Speaker
Description
For certain combination of protons and neutrons an appearance of reflection asymmetry is expected. In particular, the experimentally determined E3 strengths as a function of the neutron number are peaked around N~88 and N~134. Many theoretical approaches have been applied to describe the regions of enhanced octupole collectivity and its experimental signatures, such as parity doublets in odd-mass nuclei, and low-lying opposite-parity bands and high E3 transition probabilities in even-even nuclei.
Low-energy Coulomb excitation is a highly successful method for establishing the evolution of nuclear shapes via measurements of cross sections to populate excited states that can be directly related to the static and dynamic moments of the charge distribution of the nucleus.
The octupole correlations in the $^{146}$Nd (N=86, Z=60) and $^{148}$Sm (N=86, Z=62) nuclei were investigated in a Coulomb excitation experiment with stable $^{58}$Ni and $^{32}$S beams.
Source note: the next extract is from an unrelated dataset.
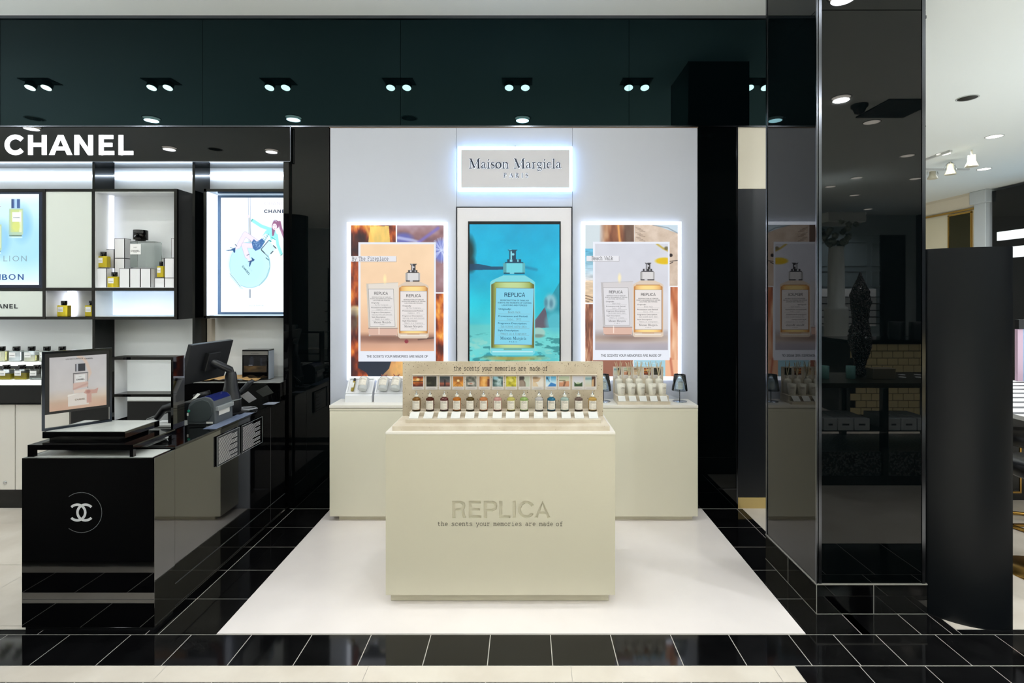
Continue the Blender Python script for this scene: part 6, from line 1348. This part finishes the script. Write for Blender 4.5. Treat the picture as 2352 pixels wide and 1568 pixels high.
MB().tube([(PX(330, D), D, WT+.01), (PX(338, D), D, WT+.045), (PX(360, D), D, WT+.07), (PX(372, D), D, WT+.06)], .004, 6).build('cord', GREYL, t); bx('cradle', PX(352, D), PX(398, D), D-.02, D+.08, WT, WT+.02, WHITEG, t, .005); bx('stand', PX(385, D), PX(410, D), D, D+.05, WT+.02, WT+.09, BLACKP, t, .004)
# ================================================================== the shop behind and beside the camera (seen in the black glass; the glowing islands are added)
def RM(x, Dm, plane=2.79): return (PX(x, Dm), 2*plane-Dm)
struct(bx('wall_rear', -9.4, 11, -9, -8.9, 0, ZC, mat('rear_wall', (196, 204, 206), .6)))
t = thing('display_table', 'black framed glass display table with dark top, mirrored in the pillar', 'table', (3.6, .57, 0))
x0, x1, y0, y1 = 2.45, 4.7, .24, .9
bx('top', x0, x1, y0, y1, .885, .93, mat('dark_oak', (58, 52, 38), .3), t)
for x in (x0, 3.26, 4.1, x1-.05):
    for y in (y0, y1-.05): bx('leg', x, x+.05, y, y+.05, .08, .885, BLACKL, t)
bx('base', x0, x1, y0, y1, 0, .08, BLACKL, t); bx('pebble_band', x0+.05, x1-.05, y0+.02, y1-.02, .08, .30, noisy('black_lace', (10, 10, 12), (120, 122, 122), 60, .4, lo=.5, hi=.56), t)
bx('glass_shelf', x0+.05, x1-.05, y0+.02, y1-.005, .488, .495, thin_glass('shelf_glass', (226, 242, 238), .05), t)
gb = None; pos = [(1894, 1924), (1926, 1962), (1964, 1999), (2039, 2070), (2072, 2107), (2109, 2144)]
o6 = ['leftmost', 'second', 'third', 'fourth', 'fifth', 'rightmost']
for i, (a_, b_) in enumerate(pos):
    X0, X1 = PX(a_, 4.7), PX(b_, 4.7); t = thing('white_box', f'long white box on the glass shelf mirrored in the pillar, {o6[i]} of the row', 'box', ((X0+X1)/2, .7, .495), 'white boxes on the mirrored glass shelf')
    bx('carton', X0, X1, .55, .88, .4955, .603, mat('box_white2', (222, 226, 228), .5), t, .002); bx('print', X0+.04, X1-.04, .8801, .8806, .54, .556, GREYP, t)
for i, x in enumerate((1895, 1955)):
    t = thing('table_candle', ['pale green glass candle at the left edge of the mirrored table', 'pale green glass candle beside the glitter tree on the mirrored table'][i], 'candle', (*RM(x, 4.95), .93), 'candles on the mirrored table'); c = RM(x, 4.95)
    MB().lathe([(.038, 0), (.04, .004), (.04, .12), (.037, .12), (.036, .09), (.001, .09)], (c[0], c[1], .9305), 24).build('glass', mat('aqua_glass', (150, 214, 206), .2), t)
t = thing('storage_box', 'beige block beside the glitter tree on the mirrored table', 'box', (*RM(2003, 4.95), .93)); c = (RM(2003, 4.95)[0]+.06, RM(2003, 4.95)[1]); bx('body', c[0]-.08, c[0]+.14, c[1]-.05, c[1]+.05, .9305, 1.03, mat('taupe_box', (150, 138, 116), .5), t, .003)
d0 = None; r = random.Random(5)
for i in range(12):
    if d0 is None:
        d0 = thing('tester_disc', 'small white disc laid out on the dark table top mirrored in the pillar', 'disc', (0, 0, 0), 'white discs on the mirrored table', False); MB().lathe([(.03, 0), (.031, .004), (.001, .005)], n=20).build('disc', WHITE, d0); o = d0
    else: o = dup(d0, (0, 0, 0))
    o.location = (3.46+.16*(i % 6)+.05*(i//6), .42+.16*(i//6), .931)
t = thing('glitter_tree', 'tall dark glittering cone shaped tree ornament mirrored in the pillar', 'ornament', (*RM(1977, 5.05), .93)); c = RM(1977, 5.05)
gm = noisy('glitter', (12, 11, 12), (210, 200, 196), 150, .25, lo=.55, hi=.6)
prof = [(.02, 0), (.05, .02), (.045, .1), (.06, .18), (.09, .3), (.1, .38), (.085, .46), (.065, .54), (.075, .62), (.088, .72), (.085, .8), (.06, .88), (.035, .94), (.02, .98), (.008, 1.02), (.001, 1.03)]
m_ = MB(); pr = []
for i in range(len(prof)-1):
    for k in range(4): f_ = k/4; pr.append((prof[i][0]*(1-f_)+prof[i+1][0]*f_, prof[i][1]*(1-f_)+prof[i+1][1]*f_))
rr = np.random.RandomState(3); m_.lathe(pr, (c[0], c[1], .9305), 32, smooth=False); m_.v = [(c[0]+(v[0]-c[0])*(1+rr.uniform(-.16, .16)), c[1]+(v[1]-c[1])*(1+rr.uniform(-.16, .16)), v[2]) for v in m_.v]; m_.build('cone', gm, t)
t = thing('stone_column', 'white column with leafy capital, mirrored in the pillar', 'column', (*RM(1921, 10), 0)); c = RM(1921, 10); wm = mat('column_white', (206, 210, 206), .5)
MB().lathe([(.2, 1.45), (.2, 1.5), (.15, 1.53), (.14, 2.4), (.125, 2.68)], (c[0], c[1], 0), 28).build('shaft', wm, t); MB().lathe([(.21, 0), (.21, 1.45)], (c[0], c[1], 0), 28).build('pedestal', wm, t)
m_ = MB(); rr = np.random.RandomState(9)
for k in range(46):
    a_ = rr.uniform(0, 6.28); z = rr.uniform(2.68, 3.12); q = .14+.28*((z-2.68)/.44)**1.5; m_.lathe([(.001, -.05), (.05, -.02), (.06, .02), (.001, .06)], (c[0]+q*math.cos(a_), c[1]+q*math.sin(a_), z), 7)
o = m_.build('capital', mat('capital_grey', (120, 128, 116), .7), t); MB().box(c[0]-.35, c[0]+.35, c[1]-.35, c[1]+.35, 3.12, 3.3).build('abacus', wm, t)
t = thing('panelled_cabinet', 'tall grey blue panelled cabinet with lit shelves behind the mirrored table', 'cabinet', (7.0, -6.8, 0)); pm = mat('panel_blue_grey', (150, 166, 172), .5)
bx('body', 5.9, 9.2, -7.4, -6.9, 0, 3.2, pm, t); 
for i in range(3):
    for z0, z1 in ((2.45, 3.05), (1.95, 2.35)): o = MB().frame(6.9+i*.75, 7.55+i*.75, -6.9, -6.88, z0, z1, .03).build('panel_moulding', pm, t)
bx('lit_niche', 6.9, 8.5, -6.9, -6.88, 1.0, 1.9, mat('niche_light', (255, 255, 255), .5, emit=(235, 240, 240), es=.5), t)
for k in range(5): bx('shelf', 6.9, 8.5, -6.88, -6.7, 1.05+k*.16, 1.07+k*.16, BLACKM, t)
bx('black_panel', 8.6, 9.2, -6.9, -6.86, 0, 3.2, BLACKM, t)
t = thing('tiled_counter', 'cream brick tiled counter with black top, mirrored in the pillar', 'counter', (6.0, -2.0, 0)); tm_ = MB(); x0, x1, y1 = 4.6, 7.6, -1.7
tm_.box(x0, x1, y1-.7, y1, 0, 1.05, 1)
for j in range(10):
    x = x0+(j % 2)*.075
    while x < x1-.02: tm_.box(x+.004, min(x+.146, x1), y1, y1+.006, .05+j*.1, .142+j*.1, 0); x += .15
tm_.build('tiled_body', [mat('cream_tile', (206, 190, 146), .25), BLACKM], t); bx('top', x0-.03, x1+.03, y1-.72, y1+.03, 1.05, 1.1, BLACKL, t)
for i in range(4): t = thing('black_canister', 'black canister standing on the tiled counter behind', 'canister', (5.4+i*.3, -1.9, 1.1), 'canisters on the tiled counter', False); MB().lathe([(.1, .001), (.1, .24), (.095, .25)], n=24).build('body', BLACKP, t)
# left rear: black island and lit shelf unit
t = thing('black_island', 'black glossy island counter outside the photo at the left, seen in reflections', 'counter', (-3.6, 1.4, 0)); bx('body', -4.9, -2.3, .7, 2.02, .04, .9, BLACKM, t); bx('top', -4.92, -2.28, .68, 2.04, .9, .93, BLACKL, t)
bx('plinth', -4.8, -2.4, .8, 1.95, 0, .04, BLACKM, t)
t = thing('round_column', 'dark round column behind the camera, seen in the black wall strip', 'column', (-3.55, .2, 0)); MB().lathe([(.2, 0), (.2, 2.98)], (-3.62, .25, 0), 32).build('shaft', BLACKM, t)
t = thing('lit_shelf_unit', 'dark shelf unit with lit header behind the camera, seen in the black wall strip', 'shelf', (-2.9, -.3, 0))
bx('carcass', -3.35, -1.6, -.8, -.4, 0, 2.2, BLACKM, t); bx('lit_header', -3.3, -1.65, -.4, -.39, 1.85, 2.1, mat('header_light', (255, 255, 255), .5, emit=(200, 210, 200), es=.6), t); bx('lit_cabinet', -3.3, -1.65, -.4, -.39, .75, 1.05, mat('teal_light', (80, 140, 150), .5, emit=(90, 170, 180), es=.25), t)
for k in range(4): bx('shelf', -3.3, -1.65, -.4, -.15, 1.12+k*.17, 1.135+k*.17, GREYP, t)
t = thing('dome_camera', 'small black dome camera on the ceiling, mirrored in the pillar', 'camera', (*mirror(1975, 240, 2.79), ZC)); c = mirror(1975, 240, 2.79); MB().lathe([(.09, 0), (.09, -.03), (.07, -.05), (.05, -.1), (.001, -.12)], (c[0], c[1], ZC), 24).build('dome', BLACKP, t)
t = thing('ceiling_vent', 'square dark ceiling vent mirrored in the pillar', 'vent', (*mirror(2060, 248, 2.79), ZC)); c = mirror(2060, 248, 2.79); bx('grille', c[0]-.3, c[0]+.3, c[1]-.3, c[1]+.3, ZC-.015, ZC, BLACKM, t)

lt = mat('added_fill_glow', (255, 255, 255), .4, emit=(232, 240, 246), es=4.6)  # emissive tops of unseen islands, added to throw soft light up to the ceiling
for i, (xa, xb, ya, yb, lb) in enumerate(((5.3, 7.3, 3.0, 4.9, 'made-up glowing island right of the partition, added unseen to brighten the ceiling'), (-7.4, -5.3, .9, 3.6, 'made-up glowing island at far left, added unseen to brighten the ceiling'))):
    t = thing('added_fill_island', lb, 'counter', ((xa+xb)/2, (ya+yb)/2, 0)); bx('body', xa, xb, ya, yb, .0, .93, WHITE, t); bx('added_glow_top', xa+.03, xb-.03, ya+.03, yb-.03, .93, .94, lt, t)

for o in S.objects:
    if '_w' in o.keys(): del o['_w']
The experiment was part of the MINORCA Campaign (MINIBALL spectrometer coupled with ORGAM Array) at IPN Orsay.
We present the status of data analysis from this experiment with a particular focus on the <3$^−$||E3|| 0$^+$> and <1$^-$||E3|| 4$^+$> matrix elements that are expected to provide a distinction between an octupole vibration and a rigid deformation.